Некоторый вклад в такого рода оценку Чернышевского хотелось мне сделать и моим сегодняшним докладом.
Комментарии
В седьмой и восьмой тома настоящего издания включены труды А. В. Луначарского, посвященные вопросам эстетики, литературоведению, истории литературной критики. Эти произведения в таком полном виде собираются впервые.
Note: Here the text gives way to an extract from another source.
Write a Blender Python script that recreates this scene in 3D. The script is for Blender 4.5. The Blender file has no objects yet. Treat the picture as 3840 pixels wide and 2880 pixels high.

Значительная часть трудов, составивших седьмой том, включалась в прижизненные авторизованные сборники статей Луначарского. «Диалог об искусстве» печатался в книге «Отклики жизни». В предисловии автор писал, что все статьи для этого издания им «тщательно просмотрены и освобождены от опечаток, которыми, к сожалению, бывали иногда прямо-таки искажены» (А. Луначарский, Отклики жизни, изд. О. Н. Поповой, СПб. 1906, стр. VIII). С небольшим подстрочным примечанием «Диалог об искусстве» был включен в подготовленную автором в 1923 году книгу: А. В. Луначарский, Искусство и революция. Сборник статей, изд. «Новая Москва», 1924. Из включенных в седьмой том статей и докладов в этот сборник вошли также: «Агитация и искусство», «Советское государство и искусство», «Революция и искусство», «О значении „прикладного“ искусства», «Промышленность и искусство», «Искусство и его новейшие формы», «Вильгельм Гаузенштейн».